INSTRUCTIONS TO FOLLOW:
Wherever "from" appears in a line, copy that line.

MATERIAL FOR THIS EXERCISE:
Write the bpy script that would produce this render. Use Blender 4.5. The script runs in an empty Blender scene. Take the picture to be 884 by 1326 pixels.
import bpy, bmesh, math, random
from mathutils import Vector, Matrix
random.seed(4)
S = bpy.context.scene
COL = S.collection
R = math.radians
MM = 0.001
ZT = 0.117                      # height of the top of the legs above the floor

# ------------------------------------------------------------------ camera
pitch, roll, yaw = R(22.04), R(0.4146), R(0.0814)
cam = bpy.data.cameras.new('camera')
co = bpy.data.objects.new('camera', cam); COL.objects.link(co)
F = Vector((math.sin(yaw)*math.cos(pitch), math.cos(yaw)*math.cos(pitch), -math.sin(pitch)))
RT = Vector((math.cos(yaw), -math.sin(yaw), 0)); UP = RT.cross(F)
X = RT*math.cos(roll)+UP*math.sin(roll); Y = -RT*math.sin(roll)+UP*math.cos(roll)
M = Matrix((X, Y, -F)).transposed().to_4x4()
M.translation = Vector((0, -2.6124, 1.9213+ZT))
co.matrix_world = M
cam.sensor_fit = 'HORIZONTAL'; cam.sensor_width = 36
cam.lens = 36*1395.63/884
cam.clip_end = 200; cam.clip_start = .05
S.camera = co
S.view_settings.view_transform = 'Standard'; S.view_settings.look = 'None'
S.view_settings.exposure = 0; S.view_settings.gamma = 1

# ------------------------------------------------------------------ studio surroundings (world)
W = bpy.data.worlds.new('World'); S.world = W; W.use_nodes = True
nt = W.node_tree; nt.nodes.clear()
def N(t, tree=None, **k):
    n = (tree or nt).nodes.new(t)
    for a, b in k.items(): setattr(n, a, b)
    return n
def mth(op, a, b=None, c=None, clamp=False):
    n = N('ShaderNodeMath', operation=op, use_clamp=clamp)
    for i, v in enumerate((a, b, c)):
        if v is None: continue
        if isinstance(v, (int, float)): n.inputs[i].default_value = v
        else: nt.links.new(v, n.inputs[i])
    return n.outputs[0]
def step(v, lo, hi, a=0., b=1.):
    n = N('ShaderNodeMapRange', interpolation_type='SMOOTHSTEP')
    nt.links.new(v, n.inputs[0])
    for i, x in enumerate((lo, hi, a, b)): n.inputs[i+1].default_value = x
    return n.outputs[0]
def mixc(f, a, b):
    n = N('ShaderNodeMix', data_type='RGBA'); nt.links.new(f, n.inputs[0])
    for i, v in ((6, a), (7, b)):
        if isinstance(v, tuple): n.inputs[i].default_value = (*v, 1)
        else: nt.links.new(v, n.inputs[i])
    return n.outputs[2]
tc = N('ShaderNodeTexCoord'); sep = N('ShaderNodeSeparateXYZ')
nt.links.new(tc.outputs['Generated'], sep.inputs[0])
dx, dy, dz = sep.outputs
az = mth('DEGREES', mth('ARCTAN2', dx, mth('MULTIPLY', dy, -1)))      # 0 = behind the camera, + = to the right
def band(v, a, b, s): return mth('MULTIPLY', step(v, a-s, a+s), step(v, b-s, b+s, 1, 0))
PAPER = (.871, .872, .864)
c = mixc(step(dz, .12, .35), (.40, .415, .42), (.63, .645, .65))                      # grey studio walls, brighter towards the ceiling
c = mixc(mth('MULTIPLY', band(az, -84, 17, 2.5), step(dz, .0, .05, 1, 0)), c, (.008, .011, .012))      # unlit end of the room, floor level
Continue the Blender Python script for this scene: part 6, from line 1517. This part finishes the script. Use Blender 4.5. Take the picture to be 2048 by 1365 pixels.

CORRECT RESPONSE:
from mathutils import Vector, Matrix
Continue the Blender Python script for this scene: part 6, from line 1517. This part finishes the script. Use Blender 4.5. Take the picture to be 2048 by 1365 pixels.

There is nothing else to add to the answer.